Mopsik n’est pas un « érudit » et il faut lui en savoir gré, non qu’il faille négliger la connaissance immense de l’érudition – il en fait montre ici – mais c’est parce que, depuis un siècle, la « science du judaïsme » s’est doublée d’une idéologie qui traite les grands textes de la spiritualité juive comme des vestiges du passé, dans l’optique la plus réductrice qui soit et sans aucune empathie pour un texte vivant. C’est en ce sens que sa traduction, patentée non par l’Université mais par la vie tout simplement, n’est pas destinée aux bibliothèques, mais à nous qui sommes engagés dans l’expérience de vie. À l’exemple des cabalistes des générations, elle porte l’appel et la voix d’un homme qui, parce qu’il a su se faire « anonyme », s’effacer plusieurs années durant devant un texte, lui aussi « anonyme », a pu se faire un nom…

« Anonyme », on aura compris que cette « absence de nom » ne fait qu’imiter et suivre Celui qui a pour Nom ces quatre lettres imprononçables, à partir desquelles, dernière empreinte dans le vide, Dieu s’est retiré en créant le monde. L’attribution du Zohar fait ainsi, naturellement, problème. Pour les érudits il est l’œuvre de Moïse de Léon, juif castillan du XIIIe siècle. Mais le livre lui-même, un livre saint de la Tradition, a pour héros un rabbin du début de notre ère, Rabbi Siméon Bar Yohaï, qui, en se déplaçant avec un groupe de compagnons, commente et explique les secrets de la Torah, très traditionnellement car, pour les juifs, toute pensée ne s’autorise pas d’elle-même mais surgit dans le faisceau de la parole divine toujours, extérieurement, commentaire de texte ou plutôt de parole ; discours polyphonique toujours en dialogue intérieur avant d’être en dialogue avec le dehors. Le Zohar est don « anonyme », comme la Torah et le Talmud, même si on y trouve beaucoup de noms, peut-être parce qu’il tente de suivre, et dans sa littéralité même, cet exil de la Présence divine dans le monde dont il y a pourtant un reste dans ces lettres saintes tracées sur un parchemin.

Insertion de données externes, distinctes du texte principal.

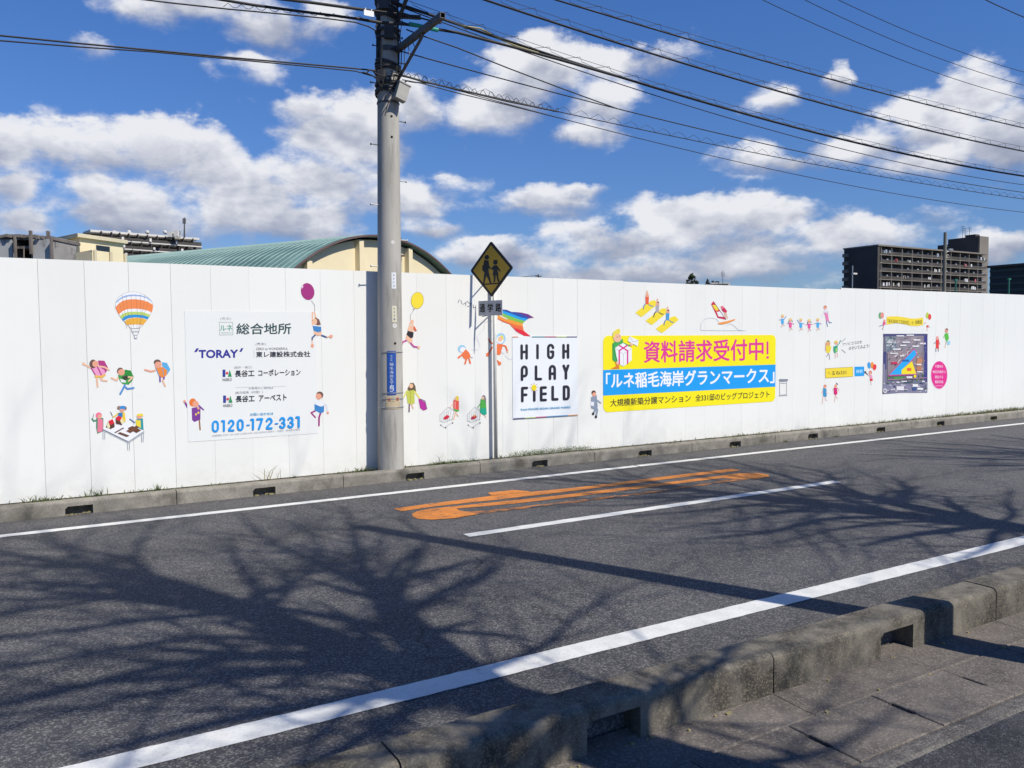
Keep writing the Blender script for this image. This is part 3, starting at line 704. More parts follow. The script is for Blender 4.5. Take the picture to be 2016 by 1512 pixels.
xs = {'x': [(0,'0',247,42),(1,'1',318,28),(2,'2',380,38),(3,'0',454,40),(4,'-',528,34),(5,'1',560,26),(6,'7',613,42),(7,'2',693,40),(8,'-',763,34),(9,'3',802,38),(10,'3',870,38),(11,'1',933,32)]}
for _, ch, x, w in xs['x']:
    yt = 1217-(x-250)*0.052
    digit(p, ch, x, yt, w, 82 - (x-250)*0.004, -0.05, 17.5, LB); p.flush('numeral')
p.text('(営業時間) 平日/11:00~18:00 土日祝/10:00~18:00 [定休日] 毎週火・水曜日、毎月第2木曜日', (240,1341), (968,1288), (240,1326), '9c9ca8')

Z = (570, 540, 100/472)
sticker('magenta_balloon_sticker', 'printed girl in blue top hanging from a magenta balloon', Z, [
 ('e',168,160,62,80,'a8267f',20,-14),('e',120,118,5,16,'f5e0f0',10,20),('l',[(202,245),(235,290),(233,345)],3,'7a7a88'),
 ('l',[(212,355),(212,470)],14,SK),('l',[(228,355),(270,470)],14,SK),('p',[(208,430),(240,400),(275,420),(290,470),(240,470)],'7a5548'),('e',234,440,22,30,SK),
 ('p',[(213,478),(292,488),(295,530),(262,540),(222,525)],'3a86cc'),('p',[(222,525),(262,540),(297,530),(298,565),(262,572),(225,560)],SK),
 ('l',[(238,565),(210,590),(209,615)],14,'3f5a8c'),('l',[(209,615),(210,650)],11,SK),('e',211,665,15,18,SKP),('l',[(300,568),(345,585)],14,'3f5a8c'),('l',[(345,582),(370,578)],11,SK),('e',385,577,16,16,SKP)])
sticker('dancer_sticker', 'printed dancing boy in blue-white sweater and magenta trousers', Z, [
 ('l',[(190,1075),(195,1140),(235,1170)],14,'e4e8ee'),('e',190,1070,13,13,SKP),('l',[(310,1190),(345,1220),(355,1280)],13,'e4e8ee'),('e',355,1287,12,12,SKP),
 ('l',[(240,1268),(200,1288),(238,1330)],15,'a32a80'),('l',[(288,1290),(274,1330),(272,1405)],16,'a32a80'),
 ('p',[(230,1165),(318,1185),(320,1235),(230,1215)],'eef1f5'),('p',[(230,1205),(292,1232),(320,1218),(320,1275),(292,1292),(232,1265)],'3a86cc'),
 ('e',280,1122,33,33,'6d5147'),('e',270,1135,28,28,SKP)])
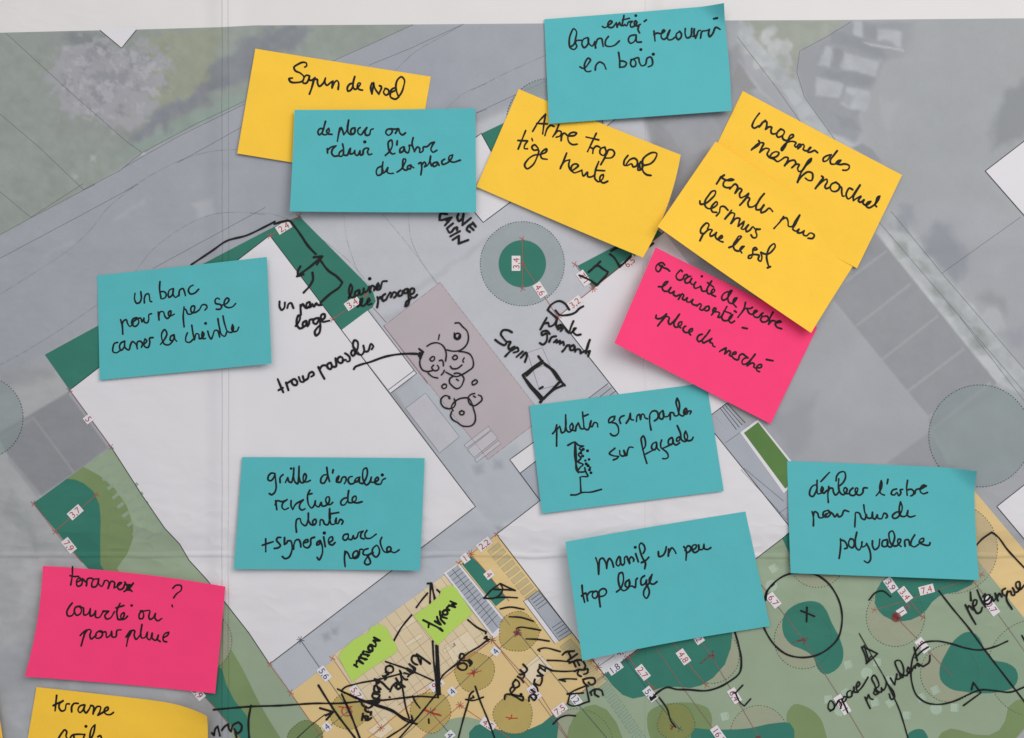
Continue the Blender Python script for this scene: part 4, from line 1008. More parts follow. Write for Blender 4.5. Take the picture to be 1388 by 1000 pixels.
H_n.write((715, 520, K), 2.3, [
 ('pen sketch of a wall with climbing plants', '272,415 320,395 345,415 380,420 350,437 365,452 344,477 360,502 340,525 376,546 356,562 344,580;322,392 329,490 338,592 390,586 386,566;320,400 317,460 327,540 342,600;386,570 396,600 408,621 365,626;355,630 358,690 360,735;292,749 330,748 360,735 428,730 498,712;405,452;415,510;390,518;372,487;396,540;408,552;422,565;418,580;428,600;362,470;376,442')])
I_n = Note([(765.5, 731.5), (1010, 693), (1042.5, 847), (787.4, 887)], BLUE, 'turquoise note at lower middle reading massif un peu trop large', base=0.5, L=9.5, B=2.0, BL=7.0)
I_n.write((775, 720, 9.266), 2.5, [
 (w('massif'), '292,312 315,380 328,515;330,500 334,390 350,328 380,318 408,355 430,447;430,440 440,360 465,322 490,350 517,432;585,300 560,340 553,400 575,418 600,390 600,310;600,310 605,380 630,410 650,390 660,310 680,300 695,340 718,390;718,388 718,330 740,308 758,320 772,352 766,363;795,270 828,370;790,190;890,265 912,220 895,160 862,138 842,165 850,230 880,320 918,390 908,458;868,380 920,355 960,315'),
 (w('trop'), '118,645 125,740 150,852;112,772 160,740 188,835;180,770 215,730 255,722;285,720 255,740 250,790 280,808 310,780 310,730 285,720;330,730 332,800 345,912;335,720 370,695 410,700 425,740 400,775 335,790'),
 (w('large'), '552,738 600,700 630,640 640,560 620,500 590,510 575,560 580,630 600,690 640,725 680,710 720,670;710,590 670,620 665,670 690,685 720,640 712,592 722,670 750,670 785,690 795,640 800,590 815,575;905,545 870,570 858,610 870,660 900,650 930,600;930,600 930,660 950,690 965,740 950,800 930,825 900,800 895,740 920,690 960,640 1000,530;1000,535 965,600 980,640 1020,650 1062,620')])
I_n.write((765, 690, K), 2.5, [
 (w('un'), '632,283 638,316 660,310 682,275 686,250;700,312 702,265;702,295 726,258 740,272 752,296'),
 (w('peu'), '805,250 818,270 820,342;812,277 836,245 851,252 845,282 830,290;856,275 886,260 890,240 870,240 862,272 876,290 905,275 906,240 912,270 930,270 942,235 946,265 966,270 988,258')])
J_n = Note([(1066.4, 624.4), (1316, 634), (1322, 784), (1069.4, 775)], BLUE, 'turquoise note at lower right reading deplacer l\'arbre pour plus de polyvalence, corner curled', base=0.5, bulge={'TR': (1, 3)}, TR=2.0, FR=6.0, B=4.0, R=1.5)
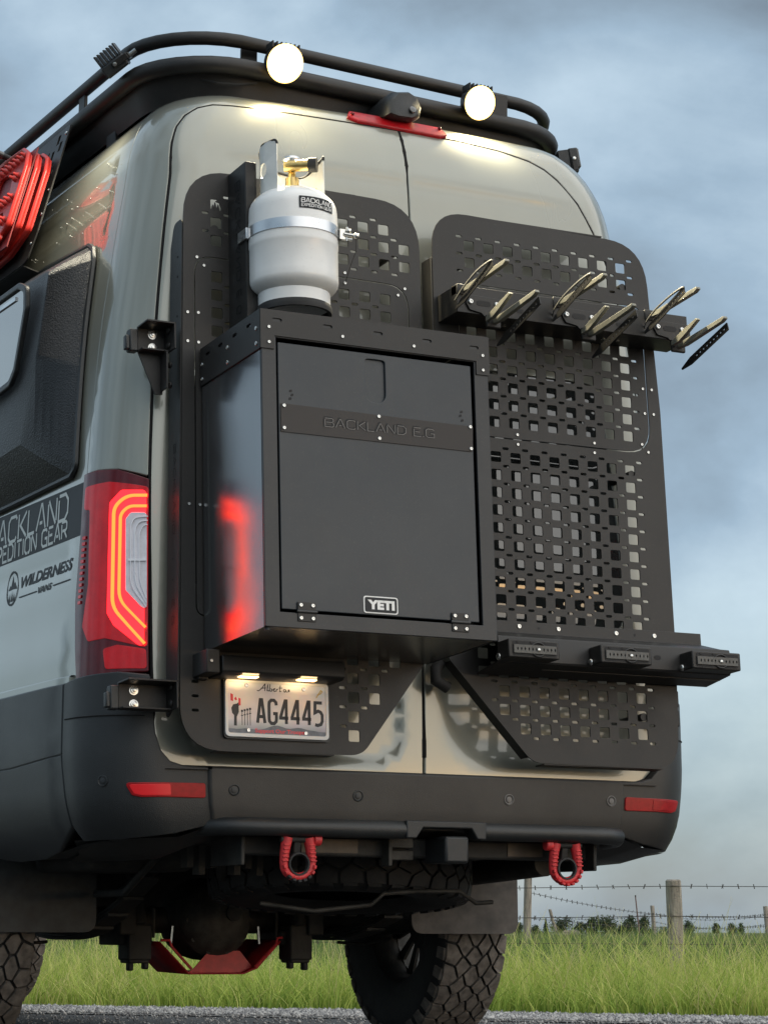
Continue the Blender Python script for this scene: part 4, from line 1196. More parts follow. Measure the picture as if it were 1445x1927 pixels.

C’est ainsi qu’une ancienne tradition assigne à la Cabale l’objectif de « perpétuer la mémoire du mort »… Il s’agit bien, en effet, de manifester la Vie de Dieu, dont l’absence même fait notre vie, et que pourtant les pensées mondaines perçoivent comme une inexistence ou plutôt une mort… But du Zohar : suivre la Vie de Celui qui passe pour mort, faire surgir prophétiquement la Vie dans la mort. Nous sommes là au cœur même du problème de la traduction du Zohar. Suivre l’exil de la Présence de Dieu, qui a pour la conscience juive la figure féminine de la Chékhina, s’« absenter » du monde, entrer dans l’anonymat, souffrir par les routes les vicissitudes de cette princesse lointaine, chassée de ses palais, que les soudards romains violentent sur les bas-côtés du chemin, engendrant des engeances démoniaques, comme nous le dit la Tradition, telle est la démarche du Zohar. Mais avec un but seul et unique : en allant jusqu’au bout de la souffrance de l’absence et de l’exil faire jaillir, émerger et percer la Présence, un temps nouveau.

On comprend ainsi comment le Zohar, le « Livre de la Splendeur », a fait office de poutre maîtresse du messianisme juif et comment, dans la déréliction de l’exil, en son cœur profond, du plus au-dedans de la solitude et du silence, il a fait imploser le monde juif et inverser son histoire, de l’étroitesse dans la largeur, ainsi que l’histoire juive l’atteste.

Dans la ténèbre…

Toute traduction (autant d’un texte que d’une pensée) est ainsi précisément un acte messianique dans la mesure où elle tente de transmuter l’absence en présence. Et effectivement, toute traduction de l’hébreu a inauguré un nouvel âge de la pensée : la Septante d’Alexandrie, les traducteurs juifs du Languedoc-Roussillon qui ont transmis au Moyen Âge chrétien les œuvres de la philosophie grecque oubliées et redécouvertes par les Arabes, les cabalistes chrétiens de la Renaissance (dont on réédite aujourd’hui des œuvres, comme celle qui paraît prochainement de Cornelius Agrippa, La Magie céleste, traduite par Jean Servier, éditions Berg). Temps dangereux s’il en est ! Le Talmud nous raconte que lorsque la traduction des Septante fut finie la ténèbre couvrit le monde durant trente jours en prévision de siècles de contresens théologiques, aux conséquences incalculables. Risque à courir, bien sûr, et pour qu’il fasse beau demain sur la France, comme dit la chanson, cette traduction va nous aider à mieux penser la parole du Sinaï.